Другой крупный контингент, который радуется крушению режима, — молодежь, и по вполне естественным причинам. Для нее скука губительна даже биологически. Если она длится слишком долго, то и творчество воспитывать детей становится недоступным — детей нет. Возникает заколдованный круг. Парадоксально, но скоро мы будем наблюдать духовный рост и вспышку творческой активности молодежи, направленную на восстановление социализма, то есть, порожденную опять-таки крушением советского режима.

Конечно, советский строй мог бы продлить свое существование, если бы следовал рецептам Великого Инквизитора из легенды Достоевского. Если бы позволил людям в свободное от работы время грешить (под контролем и с регулярной исповедью) и облегчил распевание детских рок-песенок. Если бы наладил выпуск баночного пива с надписью «завод им. Бадаева» не на русском, а на английском языке, и т. д. Слава богу, что так не случилось — это было бы поражение более фундаментальное.

В будущем, если мы выживем, задача резко облегчается тем, что старый советский проект — мобилизационный социализм— сломан. Не придется решать сложную проблему мягкого выхода из него — нас вырвали из него с кровью. Значит, придется не ломать, а воссоздавать солидарное жизнеустройство в новом виде — зная уже о потребности людей не только в белках и углеводах, но и в витаминах.

Возрождение сословности в позднем советском обществе

Одной из причин общего глухого недовольства, которое было использовано в психологической войне против СССР, стала возродившаяся в советском обществе сословность.

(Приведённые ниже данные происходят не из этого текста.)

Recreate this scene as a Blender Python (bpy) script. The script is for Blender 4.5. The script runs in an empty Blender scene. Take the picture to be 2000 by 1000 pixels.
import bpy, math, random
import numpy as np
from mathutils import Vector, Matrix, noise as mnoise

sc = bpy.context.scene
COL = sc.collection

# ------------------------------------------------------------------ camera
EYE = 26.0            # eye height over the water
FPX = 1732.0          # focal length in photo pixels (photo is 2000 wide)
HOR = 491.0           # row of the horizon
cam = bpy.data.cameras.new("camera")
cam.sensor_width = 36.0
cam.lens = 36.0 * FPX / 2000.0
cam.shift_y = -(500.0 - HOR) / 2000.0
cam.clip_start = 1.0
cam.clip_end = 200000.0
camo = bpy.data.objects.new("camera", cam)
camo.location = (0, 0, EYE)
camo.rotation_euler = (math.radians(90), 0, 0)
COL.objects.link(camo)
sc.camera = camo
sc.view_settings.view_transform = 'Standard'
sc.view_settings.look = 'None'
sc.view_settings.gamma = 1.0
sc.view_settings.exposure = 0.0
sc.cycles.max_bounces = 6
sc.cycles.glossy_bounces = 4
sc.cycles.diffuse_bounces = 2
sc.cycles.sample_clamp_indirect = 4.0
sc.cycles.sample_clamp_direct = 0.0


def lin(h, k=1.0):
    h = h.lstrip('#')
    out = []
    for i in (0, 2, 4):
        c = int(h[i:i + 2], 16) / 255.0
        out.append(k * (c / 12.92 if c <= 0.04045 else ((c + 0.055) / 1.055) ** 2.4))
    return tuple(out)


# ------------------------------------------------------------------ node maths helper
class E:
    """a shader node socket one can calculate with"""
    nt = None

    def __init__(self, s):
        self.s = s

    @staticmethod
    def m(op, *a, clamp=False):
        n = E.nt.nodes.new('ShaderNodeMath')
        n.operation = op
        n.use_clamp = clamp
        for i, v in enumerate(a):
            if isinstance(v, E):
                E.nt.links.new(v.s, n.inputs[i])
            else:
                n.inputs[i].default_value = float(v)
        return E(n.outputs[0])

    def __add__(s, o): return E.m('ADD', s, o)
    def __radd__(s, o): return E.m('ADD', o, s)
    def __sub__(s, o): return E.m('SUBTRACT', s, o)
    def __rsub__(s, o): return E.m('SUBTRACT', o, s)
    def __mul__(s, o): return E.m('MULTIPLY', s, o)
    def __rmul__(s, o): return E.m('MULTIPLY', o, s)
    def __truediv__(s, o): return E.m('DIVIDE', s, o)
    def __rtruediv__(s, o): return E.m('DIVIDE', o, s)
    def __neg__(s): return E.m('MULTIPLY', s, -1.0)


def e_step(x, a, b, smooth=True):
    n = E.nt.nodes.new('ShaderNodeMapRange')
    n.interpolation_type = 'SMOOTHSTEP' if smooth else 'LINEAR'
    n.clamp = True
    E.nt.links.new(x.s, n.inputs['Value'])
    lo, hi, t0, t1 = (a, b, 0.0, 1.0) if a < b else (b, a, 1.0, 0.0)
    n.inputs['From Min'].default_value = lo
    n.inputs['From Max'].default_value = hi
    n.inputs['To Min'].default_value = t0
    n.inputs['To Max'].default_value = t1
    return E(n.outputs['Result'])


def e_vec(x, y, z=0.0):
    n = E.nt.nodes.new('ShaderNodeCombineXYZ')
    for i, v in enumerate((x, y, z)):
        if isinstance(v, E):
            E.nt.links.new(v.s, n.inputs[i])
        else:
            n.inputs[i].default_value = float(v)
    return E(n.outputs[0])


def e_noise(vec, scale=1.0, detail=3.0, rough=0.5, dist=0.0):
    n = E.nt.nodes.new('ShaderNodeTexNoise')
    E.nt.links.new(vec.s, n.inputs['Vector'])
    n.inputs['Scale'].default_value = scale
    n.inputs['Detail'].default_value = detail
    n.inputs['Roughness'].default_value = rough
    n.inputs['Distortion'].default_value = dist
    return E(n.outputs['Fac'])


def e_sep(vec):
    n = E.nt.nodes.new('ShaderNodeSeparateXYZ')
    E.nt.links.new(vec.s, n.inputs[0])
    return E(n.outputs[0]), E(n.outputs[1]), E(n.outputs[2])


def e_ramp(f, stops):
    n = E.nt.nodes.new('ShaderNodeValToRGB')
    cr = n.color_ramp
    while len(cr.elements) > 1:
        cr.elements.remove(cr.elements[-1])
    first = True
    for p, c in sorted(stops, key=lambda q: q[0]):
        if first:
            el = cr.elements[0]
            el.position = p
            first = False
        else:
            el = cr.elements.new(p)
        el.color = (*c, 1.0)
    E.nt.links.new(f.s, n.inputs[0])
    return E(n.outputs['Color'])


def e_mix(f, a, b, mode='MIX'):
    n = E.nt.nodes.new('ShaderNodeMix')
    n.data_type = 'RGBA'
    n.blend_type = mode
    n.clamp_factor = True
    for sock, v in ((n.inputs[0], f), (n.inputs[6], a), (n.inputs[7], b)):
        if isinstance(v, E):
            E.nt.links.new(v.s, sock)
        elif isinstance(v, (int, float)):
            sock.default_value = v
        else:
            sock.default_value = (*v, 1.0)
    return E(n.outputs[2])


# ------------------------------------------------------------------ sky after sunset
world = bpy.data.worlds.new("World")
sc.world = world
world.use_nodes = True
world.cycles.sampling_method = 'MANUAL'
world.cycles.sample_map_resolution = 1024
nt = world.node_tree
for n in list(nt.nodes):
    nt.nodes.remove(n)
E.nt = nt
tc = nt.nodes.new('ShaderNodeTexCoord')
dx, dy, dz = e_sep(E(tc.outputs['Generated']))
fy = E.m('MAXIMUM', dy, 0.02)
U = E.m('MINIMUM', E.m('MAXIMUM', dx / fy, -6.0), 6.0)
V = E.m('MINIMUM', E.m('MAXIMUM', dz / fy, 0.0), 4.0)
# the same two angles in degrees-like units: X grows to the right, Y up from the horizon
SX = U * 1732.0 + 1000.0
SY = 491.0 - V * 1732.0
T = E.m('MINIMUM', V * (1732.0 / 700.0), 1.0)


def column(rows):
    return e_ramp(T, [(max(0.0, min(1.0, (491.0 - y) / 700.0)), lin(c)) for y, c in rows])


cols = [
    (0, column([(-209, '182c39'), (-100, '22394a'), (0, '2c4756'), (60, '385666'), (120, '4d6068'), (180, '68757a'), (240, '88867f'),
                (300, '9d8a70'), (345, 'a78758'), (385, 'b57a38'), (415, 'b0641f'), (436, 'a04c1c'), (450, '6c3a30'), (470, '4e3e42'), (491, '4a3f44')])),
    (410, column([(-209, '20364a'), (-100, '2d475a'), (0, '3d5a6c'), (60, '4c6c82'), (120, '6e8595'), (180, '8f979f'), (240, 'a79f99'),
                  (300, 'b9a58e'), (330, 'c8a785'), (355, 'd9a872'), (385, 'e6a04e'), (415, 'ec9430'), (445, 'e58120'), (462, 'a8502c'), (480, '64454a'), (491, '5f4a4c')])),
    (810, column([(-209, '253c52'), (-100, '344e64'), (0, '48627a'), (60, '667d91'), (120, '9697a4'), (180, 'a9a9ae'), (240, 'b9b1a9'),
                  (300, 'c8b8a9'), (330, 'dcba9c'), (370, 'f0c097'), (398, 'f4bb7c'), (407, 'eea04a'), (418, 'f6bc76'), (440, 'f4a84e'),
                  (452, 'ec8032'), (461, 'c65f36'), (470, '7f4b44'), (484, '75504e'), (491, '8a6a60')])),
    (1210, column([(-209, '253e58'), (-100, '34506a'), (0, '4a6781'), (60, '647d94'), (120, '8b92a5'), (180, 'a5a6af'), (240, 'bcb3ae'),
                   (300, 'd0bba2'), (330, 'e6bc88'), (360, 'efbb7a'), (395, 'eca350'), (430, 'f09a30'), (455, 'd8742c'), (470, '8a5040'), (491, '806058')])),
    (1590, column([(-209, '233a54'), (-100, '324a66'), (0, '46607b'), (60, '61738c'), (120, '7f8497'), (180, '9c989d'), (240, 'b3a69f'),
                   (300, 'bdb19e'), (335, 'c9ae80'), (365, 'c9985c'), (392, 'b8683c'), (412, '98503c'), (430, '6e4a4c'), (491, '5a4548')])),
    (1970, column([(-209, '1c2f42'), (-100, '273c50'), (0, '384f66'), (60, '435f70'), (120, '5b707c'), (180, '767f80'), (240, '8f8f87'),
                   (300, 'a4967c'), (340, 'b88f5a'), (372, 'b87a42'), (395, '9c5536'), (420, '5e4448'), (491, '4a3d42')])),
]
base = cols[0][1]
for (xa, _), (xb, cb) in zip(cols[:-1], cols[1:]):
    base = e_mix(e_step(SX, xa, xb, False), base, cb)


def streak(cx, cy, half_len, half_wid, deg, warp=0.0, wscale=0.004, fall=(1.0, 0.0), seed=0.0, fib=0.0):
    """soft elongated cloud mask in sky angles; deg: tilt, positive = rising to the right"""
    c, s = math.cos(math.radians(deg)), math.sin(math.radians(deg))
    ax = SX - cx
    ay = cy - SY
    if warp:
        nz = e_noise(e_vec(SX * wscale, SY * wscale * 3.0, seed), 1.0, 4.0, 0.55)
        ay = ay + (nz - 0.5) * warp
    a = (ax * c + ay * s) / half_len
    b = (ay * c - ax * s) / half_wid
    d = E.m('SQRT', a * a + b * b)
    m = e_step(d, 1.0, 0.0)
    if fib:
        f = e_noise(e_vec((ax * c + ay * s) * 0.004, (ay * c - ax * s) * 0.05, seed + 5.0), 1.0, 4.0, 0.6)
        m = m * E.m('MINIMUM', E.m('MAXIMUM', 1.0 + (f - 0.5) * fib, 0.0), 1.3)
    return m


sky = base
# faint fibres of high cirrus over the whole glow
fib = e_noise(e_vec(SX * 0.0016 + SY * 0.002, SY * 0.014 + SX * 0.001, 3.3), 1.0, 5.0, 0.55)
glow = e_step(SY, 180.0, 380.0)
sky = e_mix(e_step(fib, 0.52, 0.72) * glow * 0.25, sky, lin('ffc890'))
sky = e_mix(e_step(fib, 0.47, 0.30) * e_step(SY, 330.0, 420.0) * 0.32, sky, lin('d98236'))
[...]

Против нее ощетинились и крестьянские архетипы, и стереотипы демократического городского сознания.

Известно, что тот «культурный слой» (правильнее сказать, модернизированная часть общества), который был необходим для государственного строительства, восстановления и развития хозяйства после гражданской войны 1918–1921 гг., имел не классовую, а сословную природу. Чиновничество, офицерство, интеллигенция и даже торговцы в царской России были сословиями, сохранявшими свою довольно закрытую культуру. Именно их реставрации как замкнутых сословий (особенно бюрократии) чрезвычайно боялся Ленин в последние годы своей деятельности. Он искал, но не нашел противоядия против этого процесса, хотя верно угадывал его опасность для советского строя.

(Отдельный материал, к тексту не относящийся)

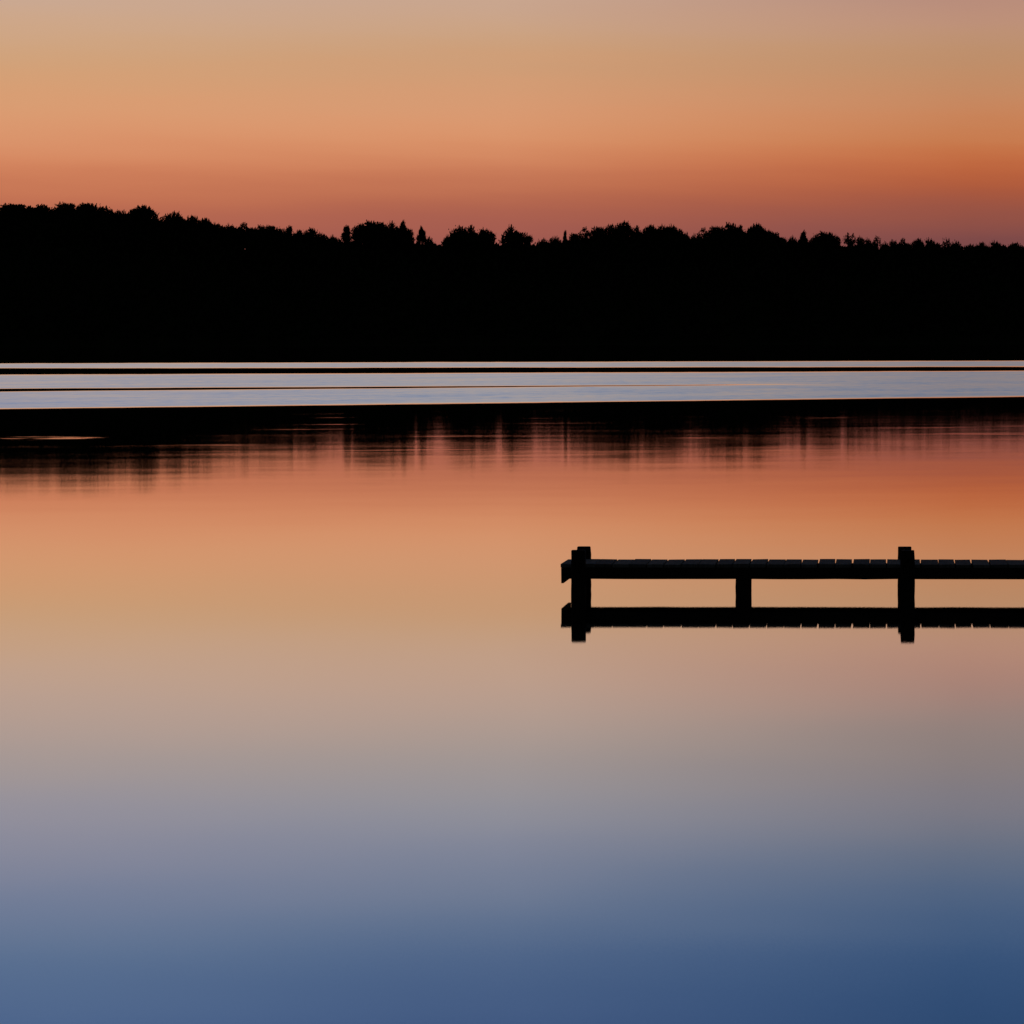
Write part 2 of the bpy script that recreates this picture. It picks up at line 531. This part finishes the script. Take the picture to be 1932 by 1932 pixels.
# picture column of the crown, picture row of its top, crown width (picture px), kind, label
T = [
    (-22, 384, 74, 'broad', None), (30, 380, 72, 'broad', None), (80, 382, 62, 'broad', None),
    (128, 377, 54, 'broad', "dark broad tree at the highest point of the far skyline on the left"),
    (163, 378, 48, 'broad', "dark round tree just right of the highest crown on the far skyline"),
    (195, 385, 42, 'broad', "dark tree halfway down the slope between the highest crown and the domed tree"),
    (226, 392, 38, 'broad', "low dark tree filling the dip left of the domed tree by the notch"),
    (266, 383, 62, 'broad', "dark domed tree whose right side drops steeply into the first notch from the left"),
    (325, 395, 46, 'broad', "dark rounded tree standing right of the first notch from the left"),
    (361, 402, 38, 'broad', "second dark crown right of the first notch from the left"),
    (385, 407, 36, 'broad', "third dark crown right of the first notch from the left"),
    (412, 416, 36, 'broad', "fourth dark crown right of the first notch, where the descending skyline flattens"),
    (438, 418, 36, 'broad', "fifth dark crown right of the first notch, on the gently falling skyline"),
    (464, 416, 38, 'broad', "sixth dark crown right of the first notch, slightly higher than both neighbours"),
    (489, 421, 30, 'broad', "seventh dark crown right of the first notch, beside a tiny dip"),
    (512, 421, 30, 'broad', "dark crown just right of the tiny dip in the gently falling skyline"),
    (530, 427, 28, 'broad', "low dark crown between the tiny dip and the small pointed treetop"),
    (545, 422, 20, 'point', "small dark pointed treetop on the gently falling skyline left of the centre"),
    (565, 430, 30, 'broad', "low dark crown just right of the small pointed treetop"),
    (584, 426, 26, 'broad', "dark knob-like crown poking up near the foot of the falling skyline"),
    (606, 434, 30, 'broad', "low flat dark crown right of the knob-like crown"),
    (627, 439, 22, 'shrub', "small ragged dark tree at the foot of the slope, left of the slim pointed tree"),
    (653, 421, 20, 'point', "slim pointed dark tree standing alone left of the wide flat-topped clump"),
    (677, 419, 30, 'broad', "dark tree forming the left shoulder of the wide flat-topped clump"),
    (692, 412, 36, 'broad', "tall dark tree at the left of the wide flat-topped clump's top"),
    (716, 413, 40, 'broad', "dark tree in the middle of the wide flat-topped clump, left of centre"),
    (741, 413, 40, 'broad', "dark tree in the middle of the wide flat-topped clump, right of centre"),
    (760, 412, 22, 'point', "pointed dark tree on the top right corner of the wide flat-topped clump"),
    (770, 427, 26, 'broad', "lower dark tree on the right shoulder of the wide flat-topped clump"),
    (795, 423, 20, 'point', "slim pointed dark tree between the flat-topped clump and the deep central gap"),
    (809, 443, 20, 'shrub', "small dark bushy tree at the left edge of the deep central gap"),
    (845, 439, 26, 'shrub', "small dark bushy tree at the right edge of the deep central gap"),
    (864, 422, 42, 'broad', "left tree of the dark dome-shaped clump right of the deep central gap"),
    (893, 421, 42, 'broad', "middle tree of the dark dome-shaped clump right of the deep central gap"),
    (917, 425, 38, 'broad', "right tree of the dark dome-shaped clump, above the narrow slit of sky"),
    (966, 420, 42, 'broad', "lone round dark tree in the skyline's middle, right of the narrow slit of sky"),
    (994, 435, 20, 'shrub', "small dark tree leaning right against the lone round tree"),
    (1025, 446, 26, 'shrub', "low dark scrubby tree right of the lone round tree and its leaning neighbour"),
    (1046, 442, 22, 'shrub', "low dark scrubby tree just left of the thin needle-like treetop"),
    (1066, 431, 11, 'point', "thin needle-like dark treetop rising from low scrub"),
    (1085, 436, 24, 'broad', "small dark crown just right of the thin needle-like treetop"),
    (1103, 425, 28, 'sparse', "open twiggy dark tree on the rise right of the needle-like treetop"),
    (1130, 423, 34, 'broad', "dark crown just right of the open twiggy tree, starting the long hump"),
    (1153, 419, 34, 'broad', "dark crown left of the tallest tree on the long middle hump"),
    (1175, 413, 36, 'broad', "tallest dark tree on the long hump right of the skyline's middle"),
    (1205, 422, 36, 'broad', "first dark crown right of the long hump's tallest tree"),
    (1226, 420, 32, 'broad', "second dark crown right of the long hump's tallest tree"),
    (1252, 419, 36, 'broad', "third dark crown right of the long hump's tallest tree"),
    (1272, 419, 34, 'broad', "dark crown at the right end of the long hump, before the shallow dip"),
    (1291, 434, 24, 'shrub', "small dark tree sloping down into the shallow dip between two humps"),
    (1312, 437, 20, 'shrub', "small dark tree at the bottom of the shallow dip between two humps"),
    (1327, 426, 28, 'sparse', "open twiggy dark tree on the left flank of the second hump"),
    (1350, 422, 36, 'broad', "dark crown left of the smooth rounded top of the second hump"),
    (1373, 416, 44, 'broad', "dark broad tree forming the smooth rounded top of the second hump"),
    (1400, 421, 36, 'broad', "dark crown in the slight saddle on top of the second hump"),
    (1425, 417, 44, 'broad', "dark broad tree at the right of the second hump's top"),
    (1449, 427, 36, 'broad', "upper dark crown on the second hump's right-hand slope"),
    (1468, 435, 30, 'broad', "lower dark crown on the second hump's right-hand slope"),
    (1494, 441, 20, 'shrub', "small dark tree at the foot of the second hump's right slope"),
    (1516, 431, 24, 'point', "dark treetop with a bent tip, right of the second hump"),
    (1533, 442, 18, 'shrub', "small dark tree between the bent-tipped treetop and the ragged pair"),
    (1548, 433, 30, 'broad', "left and larger tree of the ragged dark pair before the sharp notch"),
    (1564, 434, 24, 'broad', "right tree of the ragged dark pair before the sharp notch"),
    (1577, 438, 20, 'broad', "dark tree at the left lip of the sharp notch on the right"),
    (1604, 436, 28, 'sparse', "sparse dark tree with forked branches right of the sharp notch"),
    (1623, 441, 20, 'broad', "small dark crown beside the sparse forked tree"),
    (1640, 445, 22, 'broad', "second small dark crown right of the sparse forked tree"),
    (1655, 441, 20, 'sparse', "small open dark tree with a thin spire, right of the sparse forked tree"),
    (1669, 452, 18, 'shrub', "tiny dark tree left of the little peephole of sky"),
    (1687, 449, 20, 'shrub', "tiny dark tree right of the little peephole of sky"),
    (1706, 446, 26, 'broad', "second dark crown right of the little peephole of sky"),
    (1731, 446, 26, 'broad', "third dark crown right of the little peephole of sky"),
    (1758, 445, 34, 'broad', "low domed dark tree near the right end of the far skyline"),
    (1787, 445, 22, 'sparse', "spiky open dark tree right of the low domed tree"),
    (1803, 450, 24, 'shrub', "low dark tree at the skyline's far right, past the spiky open tree"),
    (1828, 457, 30, 'broad', None), (1853, 453, 30, 'broad', None), (1882, 450, 36, 'broad', None), (1916, 454, 36, 'broad', None), (1952, 449, 40, 'broad', None),
]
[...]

Необходимость форсировать восстановление страны вынудило большевиков пойти даже на искусственное «строительство сословий» (вплоть до метафоры военномонашеского сословия рыцарства— «партия как орден меченосцев»). Крестьянская анархическая утопия всеобщей коммуны под лозунгом «Вся власть Советам!», очевидно, была несовместима ни с какой государственностью. Отсутствие гражданского общества не позволяло построить государство и «снизу». Стихия Советов была приведена в дееспособную систему благодаря двум гениальным открытиям. Первое из них — «партия нового типа», которая представляла собой постоянно действующий поместный собор и рыцарский орден одновременно. Второе — «номенклатура», учрежденная в 1923 г., которая соединяла в масштабе страны кадры управления в единую подчиненную центральной власти систему. Это были сословия нового типа, но сословия. В героический период они заполнялись новыми, свежими кадрами, так что поддерживалась высокая социальная мобильность, и замкнутость этих сословий не ощущалась. Но затем произошло то, что М.Ве- бер называет «институционализацией харизмы» — героические «рыцарские» сословия устоялись и обустроились. Таким мы и помним советское общество 80-х годов.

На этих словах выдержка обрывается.